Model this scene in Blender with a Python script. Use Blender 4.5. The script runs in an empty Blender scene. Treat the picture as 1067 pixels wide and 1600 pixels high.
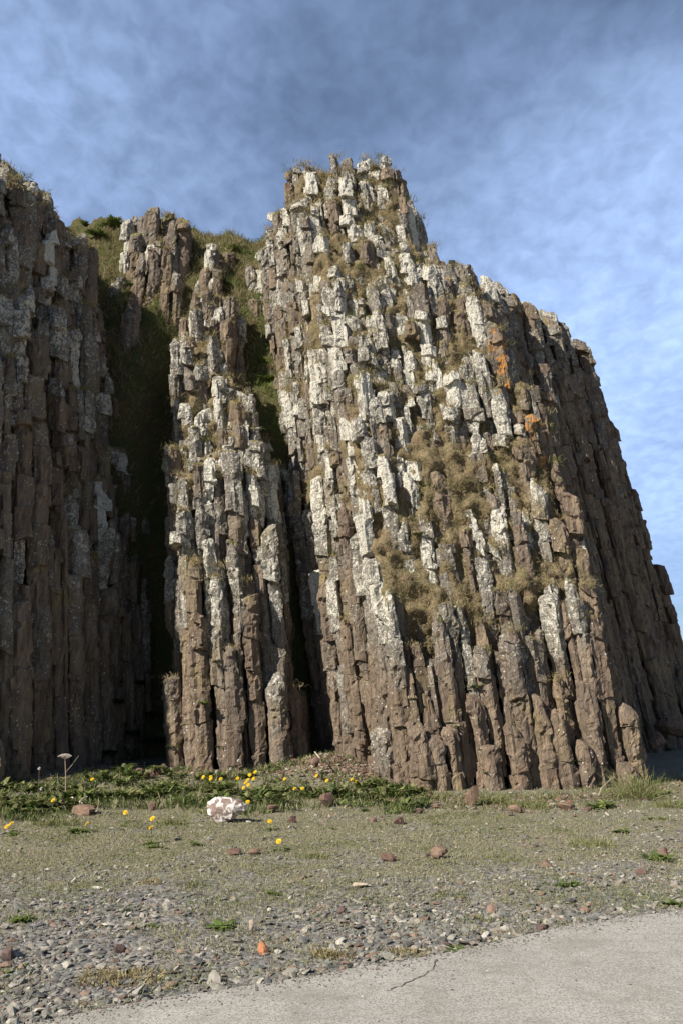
import bpy, math, random
import numpy as np
from mathutils import Vector

# ------------------------------------------------------------------ camera, sky, sun, exposure
random.seed(7)
RNG = np.random.default_rng(11)
scene = bpy.context.scene
COL = scene.collection

PITCH = math.radians(12.25)
CAM_Z = 1.6
FPX = 1290.0
cam_d = bpy.data.cameras.new("camera")
cam_d.sensor_fit = 'VERTICAL'
cam_d.sensor_height = 36.0
cam_d.lens = 36.0 * FPX / 1600.0
cam_d.clip_start = 0.1
cam_d.clip_end = 20000
cam = bpy.data.objects.new("camera", cam_d)
cam.location = (0, 0, CAM_Z)
cam.rotation_euler = (math.pi / 2 + PITCH, 0, 0)
COL.objects.link(cam)
scene.camera = cam

SUN_AZ = math.radians(50)      # to the left of straight behind the camera
SUN_EL = math.radians(38)
to_sun = Vector((-math.sin(SUN_AZ) * math.cos(SUN_EL), -math.cos(SUN_AZ) * math.cos(SUN_EL), math.sin(SUN_EL)))
sun_d = bpy.data.lights.new("sun", 'SUN')
sun_d.energy = 5.0
sun_d.angle = math.radians(0.5)
sun_d.color = (1.0, 0.93, 0.81)
sun = bpy.data.objects.new("sun", sun_d)
sun.rotation_euler = to_sun.to_track_quat('Z', 'Y').to_euler()
sun.location = (-20, -20, 30)
COL.objects.link(sun)

world = bpy.data.worlds.new("World")
scene.world = world
world.use_nodes = True
wt = world.node_tree
wt.nodes.clear()


def wn(kind, **kw):
    n = wt.nodes.new(kind)
    for k, v in kw.items():
        setattr(n, k, v)
    return n


def wmath(op, a, b=None, clamp=False):
    n = wn('ShaderNodeMath', operation=op, use_clamp=clamp)
    for i, v in enumerate((a, b)):
        if v is None:
            continue
        if isinstance(v, (int, float)):
            n.inputs[i].default_value = v
        else:
            wt.links.new(v, n.inputs[i])
    return n.outputs[0]


w_out = wn('ShaderNodeOutputWorld')
w_bg = wn('ShaderNodeBackground')
w_bg.inputs['Strength'].default_value = 0.05
sky = wn('ShaderNodeTexSky')
sky.sky_type = 'NISHITA'
sky.sun_disc = False
sky.sun_elevation = SUN_EL
sky.sun_rotation = math.pi + SUN_AZ
sky.air_density = 0.75
sky.dust_density = 0.0
sky.ozone_density = 2.6
tc = wn('ShaderNodeTexCoord')
sep = wn('ShaderNodeSeparateXYZ')
wt.links.new(tc.outputs['Generated'], sep.inputs[0])
zz = wmath('ADD', wmath('MAXIMUM', sep.outputs[2], 0.0), 0.22)
px_ = wmath('DIVIDE', sep.outputs[0], zz)
py_ = wmath('DIVIDE', sep.outputs[1], zz)
cmb = wn('ShaderNodeCombineXYZ')
wt.links.new(px_, cmb.inputs[0])
wt.links.new(py_, cmb.inputs[1])


def wnoise(scale, detail, rough, dist=0.0, off=(0, 0, 0), rot=0.0, sc=(1, 1, 1)):
    m = wn('ShaderNodeMapping')
    m.inputs['Location'].default_value = off
    m.inputs['Rotation'].default_value = (0, 0, rot)
    m.inputs['Scale'].default_value = sc
    wt.links.new(cmb.outputs[0], m.inputs[0])
    n = wn('ShaderNodeTexNoise')
    n.inputs['Scale'].default_value = scale
    n.inputs['Detail'].default_value = detail
    n.inputs['Roughness'].default_value = rough
    n.inputs['Distortion'].default_value = dist
    wt.links.new(m.outputs[0], n.inputs['Vector'])
    return n.outputs['Fac']


def wramp(v, a, b):
    n = wn('ShaderNodeMapRange', interpolation_type='SMOOTHSTEP')
    n.inputs['From Min'].default_value = a
    n.inputs['From Max'].default_value = b
    wt.links.new(v, n.inputs['Value'])
    return n.outputs['Result']


big = wramp(wnoise(1.15, 3, 0.5, 0.3, (4.3, 1.7, 0)), 0.28, 0.70)
puffs = wramp(wnoise(27.0, 3, 0.55, 0.35, (0.4, 0, 0), 0.5, (1.0, 0.8, 1)), 0.22, 0.80)
puffs2 = wramp(wnoise(11.0, 4, 0.55, 0.3, (5.4, 2, 0), 0.2, (1.0, 0.8, 1)), 0.30, 0.70)
wisps = wramp(wnoise(2.2, 6, 0.62, 0.5, (2, 5, 0), -0.6, (1.0, 0.6, 1)), 0.24, 0.78)
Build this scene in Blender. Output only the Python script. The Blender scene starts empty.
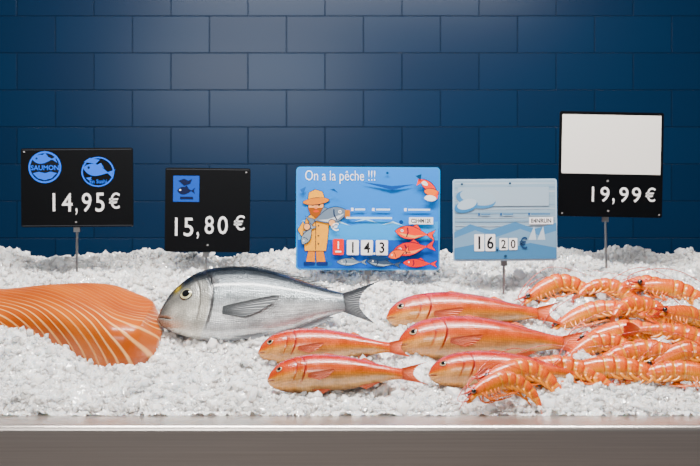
------------------------------------------------
Exactly as written, please give again the lines from the beginning of the listing through the line containing "scene.camera = cam", inclusive, without any pictures.

Model this scene in Blender with a Python script. Use Blender 4.5. The script runs in an empty Blender scene. Treat the picture as 1067 pixels wide and 1600 pixels high.
import bpy, math, random
import numpy as np
from mathutils import Vector

# ------------------------------------------------------------------ camera, sky, sun, exposure
random.seed(7)
RNG = np.random.default_rng(11)
scene = bpy.context.scene
COL = scene.collection

PITCH = math.radians(12.25)
CAM_Z = 1.6
FPX = 1290.0
cam_d = bpy.data.cameras.new("camera")
cam_d.sensor_fit = 'VERTICAL'
cam_d.sensor_height = 36.0
cam_d.lens = 36.0 * FPX / 1600.0
cam_d.clip_start = 0.1
cam_d.clip_end = 20000
cam = bpy.data.objects.new("camera", cam_d)
cam.location = (0, 0, CAM_Z)
cam.rotation_euler = (math.pi / 2 + PITCH, 0, 0)
COL.objects.link(cam)
scene.camera = cam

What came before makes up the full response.